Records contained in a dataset
↓

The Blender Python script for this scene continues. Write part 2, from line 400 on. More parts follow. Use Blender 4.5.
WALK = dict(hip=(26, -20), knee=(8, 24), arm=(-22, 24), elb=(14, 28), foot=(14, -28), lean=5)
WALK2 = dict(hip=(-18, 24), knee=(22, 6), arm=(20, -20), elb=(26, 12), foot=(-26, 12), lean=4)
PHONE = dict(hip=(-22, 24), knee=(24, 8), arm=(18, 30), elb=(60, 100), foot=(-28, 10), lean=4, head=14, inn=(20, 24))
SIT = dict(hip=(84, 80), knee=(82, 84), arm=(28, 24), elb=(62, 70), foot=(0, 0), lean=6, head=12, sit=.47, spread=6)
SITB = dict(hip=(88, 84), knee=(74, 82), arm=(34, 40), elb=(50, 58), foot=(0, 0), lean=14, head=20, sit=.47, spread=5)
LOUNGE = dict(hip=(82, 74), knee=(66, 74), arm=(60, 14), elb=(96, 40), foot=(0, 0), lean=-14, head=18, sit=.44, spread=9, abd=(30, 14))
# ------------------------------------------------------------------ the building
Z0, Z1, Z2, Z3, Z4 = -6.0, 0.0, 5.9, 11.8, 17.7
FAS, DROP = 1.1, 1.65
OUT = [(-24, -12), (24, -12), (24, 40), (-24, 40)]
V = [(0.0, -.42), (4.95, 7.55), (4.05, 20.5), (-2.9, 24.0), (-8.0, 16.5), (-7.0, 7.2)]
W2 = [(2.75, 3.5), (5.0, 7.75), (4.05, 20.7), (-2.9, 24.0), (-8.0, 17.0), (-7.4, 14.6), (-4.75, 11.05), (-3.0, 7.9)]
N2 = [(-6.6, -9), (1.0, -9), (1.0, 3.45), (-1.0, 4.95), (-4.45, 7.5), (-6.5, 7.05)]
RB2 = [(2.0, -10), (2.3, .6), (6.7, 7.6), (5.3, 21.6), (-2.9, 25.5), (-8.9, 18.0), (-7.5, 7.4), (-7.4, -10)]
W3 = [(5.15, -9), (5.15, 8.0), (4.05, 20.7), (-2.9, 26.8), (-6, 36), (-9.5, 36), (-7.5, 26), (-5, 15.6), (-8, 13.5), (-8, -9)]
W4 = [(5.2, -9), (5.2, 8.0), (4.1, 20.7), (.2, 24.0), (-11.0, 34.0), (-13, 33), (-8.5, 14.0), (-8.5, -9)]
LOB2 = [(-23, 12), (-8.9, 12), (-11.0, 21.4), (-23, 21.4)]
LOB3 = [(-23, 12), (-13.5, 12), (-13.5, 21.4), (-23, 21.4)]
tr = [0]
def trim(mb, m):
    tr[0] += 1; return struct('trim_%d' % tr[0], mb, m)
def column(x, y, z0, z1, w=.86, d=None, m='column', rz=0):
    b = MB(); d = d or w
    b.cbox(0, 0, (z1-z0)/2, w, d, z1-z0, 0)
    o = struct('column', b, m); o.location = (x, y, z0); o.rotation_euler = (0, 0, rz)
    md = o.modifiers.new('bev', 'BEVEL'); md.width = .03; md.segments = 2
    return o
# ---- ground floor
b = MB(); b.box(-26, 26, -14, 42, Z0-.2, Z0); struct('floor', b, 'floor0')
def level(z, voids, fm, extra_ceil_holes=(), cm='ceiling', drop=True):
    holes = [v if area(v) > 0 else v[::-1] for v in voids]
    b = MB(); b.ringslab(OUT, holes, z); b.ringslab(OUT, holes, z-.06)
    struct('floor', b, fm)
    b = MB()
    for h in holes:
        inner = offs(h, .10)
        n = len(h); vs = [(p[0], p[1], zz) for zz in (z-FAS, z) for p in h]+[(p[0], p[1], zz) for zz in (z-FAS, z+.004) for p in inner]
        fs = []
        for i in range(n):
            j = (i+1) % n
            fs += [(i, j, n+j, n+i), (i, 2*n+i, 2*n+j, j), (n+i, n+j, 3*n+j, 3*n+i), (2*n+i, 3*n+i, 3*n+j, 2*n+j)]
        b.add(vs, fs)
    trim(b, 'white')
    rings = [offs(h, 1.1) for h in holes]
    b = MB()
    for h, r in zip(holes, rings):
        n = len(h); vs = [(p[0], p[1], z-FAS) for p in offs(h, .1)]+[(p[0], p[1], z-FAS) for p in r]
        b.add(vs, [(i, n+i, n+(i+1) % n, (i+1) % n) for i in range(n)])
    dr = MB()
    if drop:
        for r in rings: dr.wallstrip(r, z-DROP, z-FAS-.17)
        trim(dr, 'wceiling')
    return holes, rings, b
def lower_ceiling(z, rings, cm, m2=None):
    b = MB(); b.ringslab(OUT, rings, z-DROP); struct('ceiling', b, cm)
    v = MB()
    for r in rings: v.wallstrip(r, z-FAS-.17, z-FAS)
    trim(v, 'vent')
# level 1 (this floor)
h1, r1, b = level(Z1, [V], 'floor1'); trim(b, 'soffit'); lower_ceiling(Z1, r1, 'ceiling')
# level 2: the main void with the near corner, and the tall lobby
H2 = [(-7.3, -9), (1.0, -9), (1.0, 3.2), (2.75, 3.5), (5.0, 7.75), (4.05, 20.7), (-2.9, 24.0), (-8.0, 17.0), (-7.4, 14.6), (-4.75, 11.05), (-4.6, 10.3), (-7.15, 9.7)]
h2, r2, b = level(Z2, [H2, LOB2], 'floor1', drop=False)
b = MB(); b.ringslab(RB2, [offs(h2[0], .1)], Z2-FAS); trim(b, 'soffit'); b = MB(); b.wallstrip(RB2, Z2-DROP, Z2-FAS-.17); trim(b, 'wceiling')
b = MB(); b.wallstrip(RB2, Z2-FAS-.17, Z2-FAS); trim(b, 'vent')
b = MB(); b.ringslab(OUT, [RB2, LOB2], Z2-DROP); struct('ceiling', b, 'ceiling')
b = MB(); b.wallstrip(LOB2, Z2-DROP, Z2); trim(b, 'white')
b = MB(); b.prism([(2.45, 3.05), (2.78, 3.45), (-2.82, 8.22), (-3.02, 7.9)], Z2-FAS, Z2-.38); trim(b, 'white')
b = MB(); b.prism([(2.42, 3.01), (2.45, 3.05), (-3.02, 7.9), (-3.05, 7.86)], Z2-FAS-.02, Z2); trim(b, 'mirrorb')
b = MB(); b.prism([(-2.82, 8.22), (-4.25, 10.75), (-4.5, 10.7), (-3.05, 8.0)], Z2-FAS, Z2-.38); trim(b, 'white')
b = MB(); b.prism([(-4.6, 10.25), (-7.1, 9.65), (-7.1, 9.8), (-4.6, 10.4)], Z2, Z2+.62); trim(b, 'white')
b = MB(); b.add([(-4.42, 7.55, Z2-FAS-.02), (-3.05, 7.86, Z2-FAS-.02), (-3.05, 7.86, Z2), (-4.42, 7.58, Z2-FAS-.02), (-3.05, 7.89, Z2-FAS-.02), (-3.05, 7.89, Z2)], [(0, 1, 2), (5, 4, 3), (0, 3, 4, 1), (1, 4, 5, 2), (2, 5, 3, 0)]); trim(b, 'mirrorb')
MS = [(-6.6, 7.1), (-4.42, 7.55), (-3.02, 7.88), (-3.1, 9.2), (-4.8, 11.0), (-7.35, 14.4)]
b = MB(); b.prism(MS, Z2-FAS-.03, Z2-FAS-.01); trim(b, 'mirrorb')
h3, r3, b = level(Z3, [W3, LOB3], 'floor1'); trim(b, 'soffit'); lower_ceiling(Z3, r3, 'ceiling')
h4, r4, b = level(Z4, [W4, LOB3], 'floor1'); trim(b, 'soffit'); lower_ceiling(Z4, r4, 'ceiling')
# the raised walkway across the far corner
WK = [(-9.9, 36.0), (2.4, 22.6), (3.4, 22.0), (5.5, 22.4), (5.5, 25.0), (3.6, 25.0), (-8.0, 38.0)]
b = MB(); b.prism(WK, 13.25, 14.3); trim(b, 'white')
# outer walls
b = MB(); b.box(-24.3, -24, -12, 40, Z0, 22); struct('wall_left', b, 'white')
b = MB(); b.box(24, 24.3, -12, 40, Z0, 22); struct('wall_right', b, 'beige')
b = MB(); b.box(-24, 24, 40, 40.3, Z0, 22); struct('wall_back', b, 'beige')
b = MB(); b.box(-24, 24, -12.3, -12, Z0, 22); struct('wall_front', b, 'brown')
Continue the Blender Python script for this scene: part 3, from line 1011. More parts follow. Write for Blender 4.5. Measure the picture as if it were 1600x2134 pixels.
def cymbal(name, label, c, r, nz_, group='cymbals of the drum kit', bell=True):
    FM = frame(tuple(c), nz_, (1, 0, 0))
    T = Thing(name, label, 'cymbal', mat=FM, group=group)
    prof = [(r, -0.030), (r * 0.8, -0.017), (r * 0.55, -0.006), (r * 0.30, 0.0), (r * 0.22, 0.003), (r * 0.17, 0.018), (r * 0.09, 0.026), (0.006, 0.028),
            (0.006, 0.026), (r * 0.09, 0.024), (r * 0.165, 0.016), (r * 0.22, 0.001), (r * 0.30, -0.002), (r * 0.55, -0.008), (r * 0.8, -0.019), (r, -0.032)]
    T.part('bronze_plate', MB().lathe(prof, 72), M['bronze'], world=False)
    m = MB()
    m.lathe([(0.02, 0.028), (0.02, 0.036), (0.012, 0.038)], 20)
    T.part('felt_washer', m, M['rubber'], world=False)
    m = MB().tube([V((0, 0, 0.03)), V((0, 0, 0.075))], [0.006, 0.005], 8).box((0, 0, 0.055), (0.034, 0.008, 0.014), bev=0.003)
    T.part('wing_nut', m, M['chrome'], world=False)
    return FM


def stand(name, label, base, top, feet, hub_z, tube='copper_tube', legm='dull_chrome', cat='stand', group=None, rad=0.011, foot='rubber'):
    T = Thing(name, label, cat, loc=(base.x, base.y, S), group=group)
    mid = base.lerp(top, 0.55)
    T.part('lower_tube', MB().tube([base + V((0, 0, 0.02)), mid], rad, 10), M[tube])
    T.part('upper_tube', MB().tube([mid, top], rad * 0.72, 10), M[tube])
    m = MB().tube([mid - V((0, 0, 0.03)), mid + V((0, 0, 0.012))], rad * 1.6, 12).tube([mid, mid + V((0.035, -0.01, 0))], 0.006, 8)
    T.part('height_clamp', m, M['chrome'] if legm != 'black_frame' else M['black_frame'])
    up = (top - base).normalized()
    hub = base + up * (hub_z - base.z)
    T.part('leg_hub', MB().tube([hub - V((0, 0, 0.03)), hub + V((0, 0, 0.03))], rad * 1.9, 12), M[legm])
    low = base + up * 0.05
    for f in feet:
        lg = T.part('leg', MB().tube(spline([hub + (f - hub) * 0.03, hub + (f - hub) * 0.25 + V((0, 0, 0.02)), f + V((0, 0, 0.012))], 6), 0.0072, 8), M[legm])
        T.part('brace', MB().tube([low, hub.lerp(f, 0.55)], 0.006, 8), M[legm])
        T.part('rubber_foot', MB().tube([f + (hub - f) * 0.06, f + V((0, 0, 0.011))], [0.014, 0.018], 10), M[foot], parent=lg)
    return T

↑

• _INSTRUCTIONS TO FOLLOW_
Locate the word "offs" in the records and collect each line it appears in.

• _THE ANSWER_
        inner = offs(h, .10)
    rings = [offs(h, 1.1) for h in holes]
        n = len(h); vs = [(p[0], p[1], z-FAS) for p in offs(h, .1)]+[(p[0], p[1], z-FAS) for p in r]
b = MB(); b.ringslab(RB2, [offs(h2[0], .1)], Z2-FAS); trim(b, 'soffit'); b = MB(); b.wallstrip(RB2, Z2-DROP, Z2-FAS-.17); trim(b, 'wceiling')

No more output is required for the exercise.